As soon as we trained the camera on to him, Viktor sparked into angry animation. I wrote in my diary at the time: “Viktor thrives under the camera, he talks to X through it, begs and pleads and persuades him, it is as if the camera multiples the audience a hundred fold. He has a sad fate ahead of him. He was meant to be on an archaeological expedition last week but he drank through all the money with Kostya. He is meant to be going to the senokos (hay cutting) the day after tomorrow but he will probably have a terrible hangover and the helicopter will go without him.”
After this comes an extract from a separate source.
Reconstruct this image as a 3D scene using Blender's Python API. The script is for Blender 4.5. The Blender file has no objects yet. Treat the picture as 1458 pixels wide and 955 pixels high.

After shooting him in the house, we took him down to the graveyard that is situated at the end of the village. Because of the permafrost, the graves slip and slide and the crosses protrude feebly at obtuse angles from the earth. These bodies are simply frozen: if the ice melts, which it slowly is doing, they will float to the surface in a semi-frozen state. The graves are home to the dead of Nelemnoye, some of whom met old age, and the many who died young in alcohol-related deaths.
There was a wooden table and benches in the graveyard that provided a morbid backdrop to Viktor who dived into the story of all those he knew who were buried there, with great relish - the alcoholic’s lament - parents, brothers, cousins. The interview was exploitative, and as empty and depressing as his house. Viktor didn't tell us anything - he just gave us a portrait of a broken man. He did the interview in exchange for a bottle of vodka. X was delighted with the results.
In the meantime, plans for a hunt were afoot and we spent every spare moment in discussion with those we were going with.